▶ _Required task_
Lines after the one containing "P = on_land(px, py+hh*.5, dmin=380);" are to be omitted; print exactly each line from the start of the records up to and including it.

-- start Source material --

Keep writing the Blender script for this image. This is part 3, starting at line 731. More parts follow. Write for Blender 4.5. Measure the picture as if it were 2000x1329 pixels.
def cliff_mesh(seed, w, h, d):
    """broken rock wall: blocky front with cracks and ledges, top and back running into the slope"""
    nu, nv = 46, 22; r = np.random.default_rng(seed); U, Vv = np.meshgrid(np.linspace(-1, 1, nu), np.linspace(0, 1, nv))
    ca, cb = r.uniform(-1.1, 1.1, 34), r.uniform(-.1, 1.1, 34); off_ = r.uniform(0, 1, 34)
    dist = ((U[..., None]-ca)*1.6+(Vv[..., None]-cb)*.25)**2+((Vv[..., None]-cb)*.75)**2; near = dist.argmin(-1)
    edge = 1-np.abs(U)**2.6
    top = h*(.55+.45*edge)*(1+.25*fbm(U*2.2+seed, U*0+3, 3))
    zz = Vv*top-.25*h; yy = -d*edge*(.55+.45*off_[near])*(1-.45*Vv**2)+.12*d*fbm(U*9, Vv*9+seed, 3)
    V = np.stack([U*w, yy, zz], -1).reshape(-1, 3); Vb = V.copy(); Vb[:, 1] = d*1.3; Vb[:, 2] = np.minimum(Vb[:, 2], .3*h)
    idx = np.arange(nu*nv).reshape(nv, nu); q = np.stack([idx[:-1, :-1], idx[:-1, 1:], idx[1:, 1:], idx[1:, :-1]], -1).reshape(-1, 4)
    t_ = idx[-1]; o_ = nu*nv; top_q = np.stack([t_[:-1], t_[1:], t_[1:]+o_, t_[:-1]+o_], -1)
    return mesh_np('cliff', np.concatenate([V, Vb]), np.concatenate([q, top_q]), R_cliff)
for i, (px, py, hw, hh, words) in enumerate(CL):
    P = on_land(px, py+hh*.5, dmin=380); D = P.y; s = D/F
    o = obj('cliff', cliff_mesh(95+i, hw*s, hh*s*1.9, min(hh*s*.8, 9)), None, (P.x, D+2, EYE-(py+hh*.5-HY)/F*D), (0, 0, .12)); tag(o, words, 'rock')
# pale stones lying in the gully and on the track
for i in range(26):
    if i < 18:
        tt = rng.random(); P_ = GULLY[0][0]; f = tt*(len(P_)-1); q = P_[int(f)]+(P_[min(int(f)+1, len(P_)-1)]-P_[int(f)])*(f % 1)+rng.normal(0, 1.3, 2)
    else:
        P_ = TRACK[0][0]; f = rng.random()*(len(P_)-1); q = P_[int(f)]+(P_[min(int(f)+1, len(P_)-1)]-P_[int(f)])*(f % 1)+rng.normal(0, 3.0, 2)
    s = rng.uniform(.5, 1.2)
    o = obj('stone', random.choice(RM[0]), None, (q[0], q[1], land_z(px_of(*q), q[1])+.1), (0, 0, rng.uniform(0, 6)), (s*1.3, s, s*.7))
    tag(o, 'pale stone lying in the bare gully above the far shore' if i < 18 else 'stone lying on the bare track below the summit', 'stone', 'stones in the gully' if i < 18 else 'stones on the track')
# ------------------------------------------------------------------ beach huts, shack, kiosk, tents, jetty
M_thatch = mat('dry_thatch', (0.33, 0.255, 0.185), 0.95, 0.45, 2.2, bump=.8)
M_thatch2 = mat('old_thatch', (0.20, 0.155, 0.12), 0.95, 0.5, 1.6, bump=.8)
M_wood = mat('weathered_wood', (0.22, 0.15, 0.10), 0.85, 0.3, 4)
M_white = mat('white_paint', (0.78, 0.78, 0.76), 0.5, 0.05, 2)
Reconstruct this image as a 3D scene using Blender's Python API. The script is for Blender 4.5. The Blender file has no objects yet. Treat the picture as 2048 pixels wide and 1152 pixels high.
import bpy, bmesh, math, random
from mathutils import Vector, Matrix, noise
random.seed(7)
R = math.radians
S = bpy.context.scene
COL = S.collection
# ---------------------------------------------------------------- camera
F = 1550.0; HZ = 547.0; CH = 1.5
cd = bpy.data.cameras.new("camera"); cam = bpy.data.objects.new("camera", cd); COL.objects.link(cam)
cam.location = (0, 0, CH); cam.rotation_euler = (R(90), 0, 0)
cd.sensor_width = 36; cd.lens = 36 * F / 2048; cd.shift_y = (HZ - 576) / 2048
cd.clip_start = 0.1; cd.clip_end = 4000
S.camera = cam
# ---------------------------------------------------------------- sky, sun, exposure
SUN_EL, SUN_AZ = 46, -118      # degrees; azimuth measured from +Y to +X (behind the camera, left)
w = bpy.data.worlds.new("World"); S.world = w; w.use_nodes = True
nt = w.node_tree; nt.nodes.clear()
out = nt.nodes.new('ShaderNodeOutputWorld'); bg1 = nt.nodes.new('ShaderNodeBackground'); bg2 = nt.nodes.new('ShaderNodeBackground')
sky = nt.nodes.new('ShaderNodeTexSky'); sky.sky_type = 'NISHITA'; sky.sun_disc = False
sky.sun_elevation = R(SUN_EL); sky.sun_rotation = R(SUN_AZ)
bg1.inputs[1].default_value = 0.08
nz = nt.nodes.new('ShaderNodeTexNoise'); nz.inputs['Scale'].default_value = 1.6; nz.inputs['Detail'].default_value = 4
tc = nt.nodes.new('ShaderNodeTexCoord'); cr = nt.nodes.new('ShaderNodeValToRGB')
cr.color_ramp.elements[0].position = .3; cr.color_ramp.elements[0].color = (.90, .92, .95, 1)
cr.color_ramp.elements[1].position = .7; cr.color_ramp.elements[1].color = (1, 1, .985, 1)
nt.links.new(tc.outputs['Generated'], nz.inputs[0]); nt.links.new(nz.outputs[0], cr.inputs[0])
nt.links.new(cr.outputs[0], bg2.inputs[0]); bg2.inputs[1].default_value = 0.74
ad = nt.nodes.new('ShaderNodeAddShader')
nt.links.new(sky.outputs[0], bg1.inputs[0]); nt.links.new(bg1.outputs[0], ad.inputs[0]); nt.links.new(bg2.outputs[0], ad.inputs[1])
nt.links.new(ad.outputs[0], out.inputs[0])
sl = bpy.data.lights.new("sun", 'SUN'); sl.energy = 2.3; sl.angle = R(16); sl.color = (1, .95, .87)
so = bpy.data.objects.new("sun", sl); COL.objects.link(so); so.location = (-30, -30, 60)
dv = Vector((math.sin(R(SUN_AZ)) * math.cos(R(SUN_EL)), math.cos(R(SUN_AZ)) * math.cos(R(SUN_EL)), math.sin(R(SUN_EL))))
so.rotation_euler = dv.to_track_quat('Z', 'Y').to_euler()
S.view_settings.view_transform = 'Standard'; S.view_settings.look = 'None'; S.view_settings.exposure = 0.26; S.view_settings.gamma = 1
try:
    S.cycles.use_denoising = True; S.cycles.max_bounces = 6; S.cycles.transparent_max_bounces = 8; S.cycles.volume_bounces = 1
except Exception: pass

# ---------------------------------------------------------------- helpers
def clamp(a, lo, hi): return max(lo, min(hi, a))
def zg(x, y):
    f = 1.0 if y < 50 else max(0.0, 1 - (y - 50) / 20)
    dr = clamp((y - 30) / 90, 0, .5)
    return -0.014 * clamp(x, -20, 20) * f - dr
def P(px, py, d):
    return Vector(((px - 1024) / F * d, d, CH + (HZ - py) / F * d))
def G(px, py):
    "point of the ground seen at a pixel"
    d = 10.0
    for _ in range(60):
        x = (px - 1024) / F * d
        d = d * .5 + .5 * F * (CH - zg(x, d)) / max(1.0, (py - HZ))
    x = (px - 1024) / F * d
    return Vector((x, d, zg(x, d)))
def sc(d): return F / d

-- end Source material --

▶ _The completed task_
Keep writing the Blender script for this image. This is part 3, starting at line 731. More parts follow. Write for Blender 4.5. Measure the picture as if it were 2000x1329 pixels.
def cliff_mesh(seed, w, h, d):
    """broken rock wall: blocky front with cracks and ledges, top and back running into the slope"""
    nu, nv = 46, 22; r = np.random.default_rng(seed); U, Vv = np.meshgrid(np.linspace(-1, 1, nu), np.linspace(0, 1, nv))
    ca, cb = r.uniform(-1.1, 1.1, 34), r.uniform(-.1, 1.1, 34); off_ = r.uniform(0, 1, 34)
    dist = ((U[..., None]-ca)*1.6+(Vv[..., None]-cb)*.25)**2+((Vv[..., None]-cb)*.75)**2; near = dist.argmin(-1)
    edge = 1-np.abs(U)**2.6
    top = h*(.55+.45*edge)*(1+.25*fbm(U*2.2+seed, U*0+3, 3))
    zz = Vv*top-.25*h; yy = -d*edge*(.55+.45*off_[near])*(1-.45*Vv**2)+.12*d*fbm(U*9, Vv*9+seed, 3)
    V = np.stack([U*w, yy, zz], -1).reshape(-1, 3); Vb = V.copy(); Vb[:, 1] = d*1.3; Vb[:, 2] = np.minimum(Vb[:, 2], .3*h)
    idx = np.arange(nu*nv).reshape(nv, nu); q = np.stack([idx[:-1, :-1], idx[:-1, 1:], idx[1:, 1:], idx[1:, :-1]], -1).reshape(-1, 4)
    t_ = idx[-1]; o_ = nu*nv; top_q = np.stack([t_[:-1], t_[1:], t_[1:]+o_, t_[:-1]+o_], -1)
    return mesh_np('cliff', np.concatenate([V, Vb]), np.concatenate([q, top_q]), R_cliff)
for i, (px, py, hw, hh, words) in enumerate(CL):
    P = on_land(px, py+hh*.5, dmin=380); D = P.y; s = D/F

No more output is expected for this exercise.